Mais en novembre, l’Autorité européenne de sécurité des aliments (EFSA) est parvenue à la conclusion inverse. Et celle-ci a été confirmée au début de l’année par l’Agence des produits chimiques. Or c’est sur ces deux opinions que la Commission fonde sa proposition d’un point de vue légal.
Cette discorde scientifique autour du glyphosate entre les agences européennes et le CIRC a ouvert une crise de confiance dans l’expertise actuellement pratiquée en Europe. Certains parlementaires européens ont mis en cause les modalités de cette expertise.

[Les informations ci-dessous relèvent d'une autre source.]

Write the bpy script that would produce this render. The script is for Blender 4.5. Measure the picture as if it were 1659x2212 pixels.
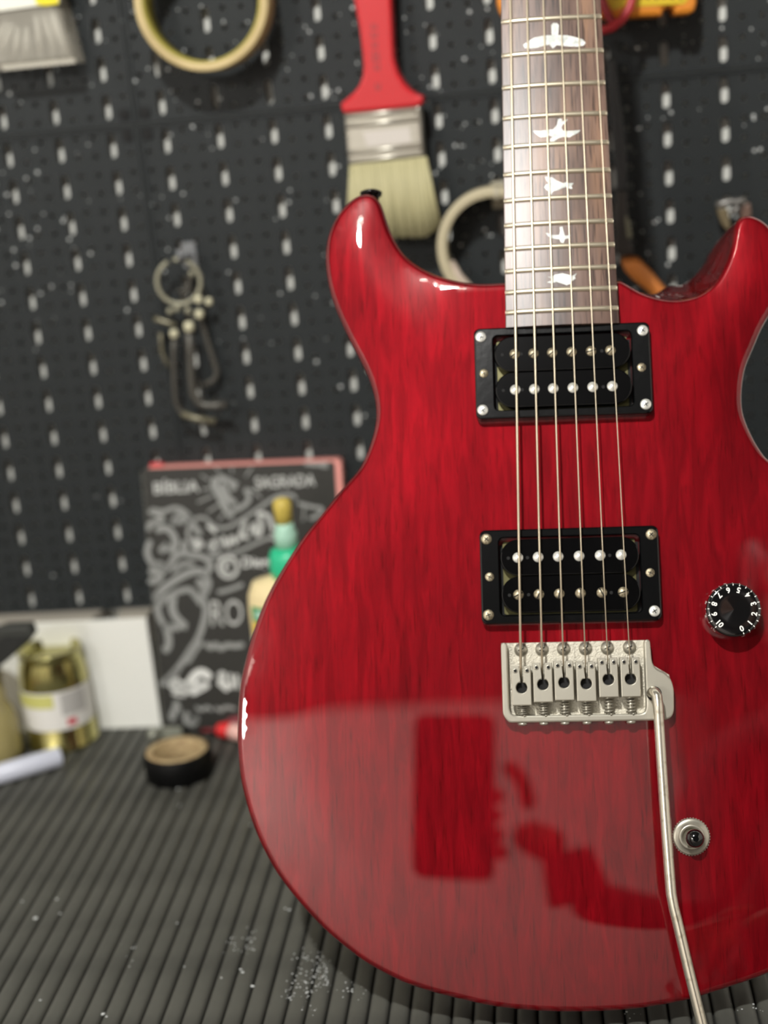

Lors de son audition au Parlement européen, le 11 octobre, le responsable de l’évaluation des pesticides à l’EFSA, José Tarazona, a expliqué aux élus que les agences s’en remettent de manière routinière aux analyses des industriels pour rédiger leurs rapports officiels d’évaluation des risques.
Que proposent les députés européens ?
Les députés européens tentent d’avoir voix au chapitre. Après l’organisation d’une audition publique sur « Les “Monsanto papers” et le glyphosate », qui a fait salle comble le 11 octobre au Parlement de Strasbourg, la création d’une commission d’enquête est désormais en discussion.
Dans leur résolution adoptée mardi 24 octobre, les élus réclament aussi une réforme de l’évaluation européenne des pesticides. Ils demandent que les agences réglementaires prennent leurs décisions d’autoriser ou non les « produits phytosanitaires » uniquement sur la base d’études scientifiques revues par les pairs et publiées dans les revues, ou d’études indépendantes commanditées par les autorités.
Lors de la réunion des ministres de l’environnement de l’UE qui s’est tenue à Luxembourg le 13 octobre, Nicolas Hulot a demandé à la Commission de faire des propositions pour mieux protéger les Européens face aux pollutions chimiques diffuses (pesticides, perturbateurs endocriniens, etc.). Il a surtout demandé à Bruxelles de réformer les agences d’expertise européennes.
L’opinion publique européenne est-elle sensibilisée sur ce dossier des pesticides ?
Une initiative citoyenne, signée par plus d’un million de personnes et demandant à l’exécutif européen de proposer « une interdiction du glyphosate, de réformer la procédure d’approbation des pesticides et de fixer à l’échelle de l’UE des objectifs obligatoires de réduction de l’utilisation des pesticides », a été remise et enregistrée par la Commission le 6 octobre.
Que se passera-t-il si aucun accord n’est trouvé mercredi ?
La Commission pourrait encore proposer un ultime texte à un comité d’appel constitué de représentants des Etats membres dans un délai d’un mois. Mais elle peut aussi décider… de jeter l’éponge.
Cette éventualité ouvrirait la voie à une plainte de Monsanto, un « recours en carence », auprès de la Cour de justice de l’UE. Cette procédure est prévue dans les cas où une institution européenne n’a pas pris de décision dans les délais impartis par la loi. La firme américaine a explicité sa menace en mai.